Die EU gibt Grossbritannien mehr Zeit für den Brexit. Der EU-Austritt soll nun bis zum 31. Oktober geordnet über die Bühne gehen. Darauf einigten sich die 27 bleibenden EU-Länder und die britische Premierministerin Theresa May in der Nacht zum Donnerstag.
Die deutsche Kanzlerin Angela Merkel begrüsste die Einigung, mit der der für Freitag befürchtete Chaos-Brexit noch einmal abgewendet werden konnte. Es sei «ein sehr intensiver, sehr guter Abend» gewesen, der die Einigkeit der EU gezeigt habe, sagte sie.
Über die Länge des Aufschubs war auf dem Gipfel heftig gestritten worden. Der französische Präsident Emmanuel Macron wandte sich gegen den Wunsch Merkels und anderer Länder, Grossbritannien noch deutlich länger Zeit zu geben. Am Ende stand das Kompromissdatum 31. Oktober.
May muss nun weiter versuchen, in London eine Mehrheit für ihren Brexit-Kurs zu finden. Sie will den EU-Austritt gar noch vor dem 22. Mai abschliessen, damit ihr Land nicht an der Europawahl teilnehmen muss. Dafür fehlt ihr jedoch die Mehrheit: «Ich mache mir nicht vor, dass die nächsten Wochen einfach werden», sagte sie im Anschluss an den EU-Sondergipfel.

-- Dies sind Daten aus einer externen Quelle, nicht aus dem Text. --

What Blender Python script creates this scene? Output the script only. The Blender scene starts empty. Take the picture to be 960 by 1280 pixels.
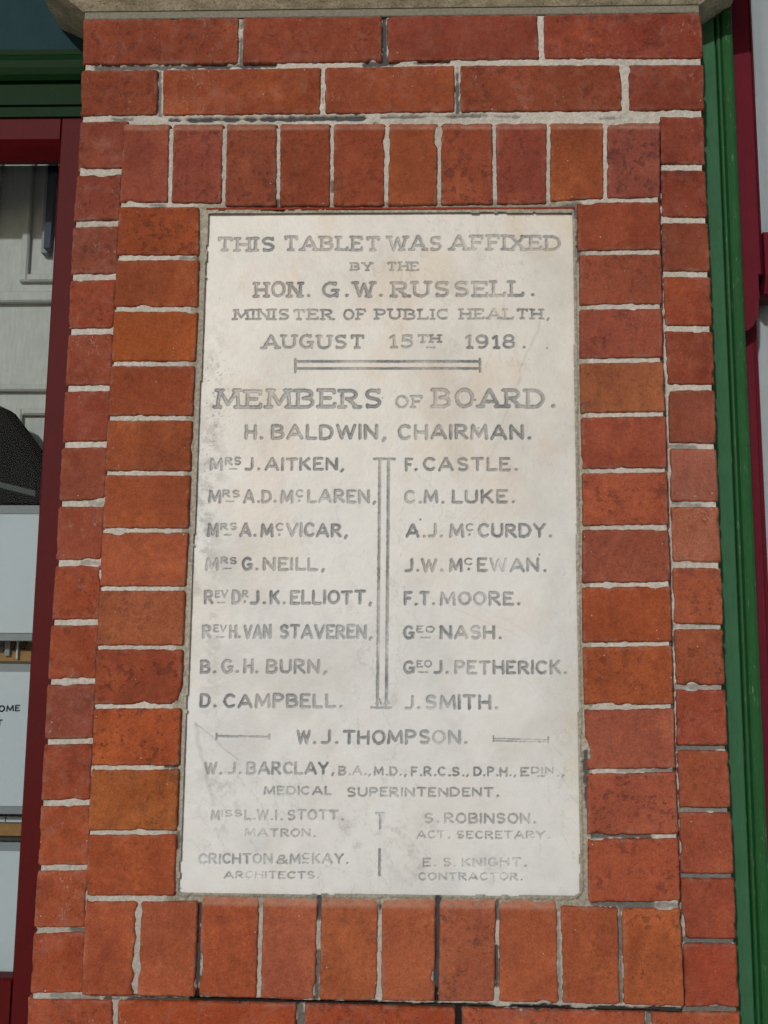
import bpy, math, random
import numpy as np
from mathutils import Matrix, Vector
SC = bpy.context.scene
COL = SC.collection
# ---------------------------------------------------------------- camera
cd = bpy.data.cameras.new('camera')
cam = bpy.data.objects.new('camera', cd); COL.objects.link(cam)
M3 = ((0.99942871, -0.03362115, -0.00344456), (0.03267639, 0.98728348, -0.15557503), (0.00863137, 0.15537359, 0.98781807))
cam.matrix_world = Matrix((
    (M3[0][0], M3[0][2], -M3[0][1], 0.05238943),
    (M3[1][0], M3[1][2], -M3[1][1], -1.58387462),
    (M3[2][0], M3[2][2], -M3[2][1], -0.26260751), (0, 0, 0, 1)))
cd.sensor_fit = 'VERTICAL'; cd.sensor_height = 36.0
cd.lens = 36.0 * 1400 / 1280
cd.clip_start = 0.02; cd.clip_end = 500
SC.camera = cam
# ---------------------------------------------------------------- daylight
SUN_EL, SUN_AZ = math.radians(19), math.radians(16.8)      # azimuth measured left of the camera axis
w = bpy.data.worlds.new('World'); SC.world = w; w.use_nodes = True
nt = w.node_tree; bg = nt.nodes['Background']
sky = nt.nodes.new('ShaderNodeTexSky'); sky.sky_type = 'NISHITA'; sky.sun_disc = False
sky.sun_elevation = SUN_EL; sky.sun_rotation = math.pi + SUN_AZ; sky.air_density = 1.0; sky.dust_density = 1.0; sky.ozone_density = 1.0
nt.links.new(sky.outputs[0], bg.inputs[0]); bg.inputs[1].default_value = 0.075
sl = bpy.data.lights.new('sun', 'SUN'); sl.energy = 2.0; sl.angle = math.radians(1.6); sl.color = (1.0, 0.985, 0.96)
so = bpy.data.objects.new('sun', sl); COL.objects.link(so)
dirv = Vector((-math.sin(SUN_AZ) * math.cos(SUN_EL), -math.cos(SUN_AZ) * math.cos(SUN_EL), math.sin(SUN_EL)))
so.rotation_euler = dirv.to_track_quat('Z', 'Y').to_euler(); so.location = dirv * 5
SC.view_settings.view_transform = 'Standard'; SC.view_settings.look = 'None'
SC.view_settings.exposure = -0.2; SC.view_settings.gamma = 1.0
rng = random.Random(7)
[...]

Denn das britische Parlament hat den mit der EU ausgehandelten Austrittsvertrag bereits drei Mal abgelehnt. Vermittlungsgespräche mit dem Chef der oppositionellen Labour-Partei, Jeremy Corbyn, brachten bisher auch keine Lösung, sollten aber an diesem Donnerstag weitergehen.
Weitere Verlängerung möglich
Der ursprünglich für den 29. März geplante EU-Austritt des Vereinigten Königreichs war wegen der Uneinigkeit unter den Politikern auf den 12. April verschoben worden. Da das Unterhaus den Austrittsvertrag aber noch immer nicht gebilligt hat, drohte am Freitag erneut ein ungeregelter Brexit.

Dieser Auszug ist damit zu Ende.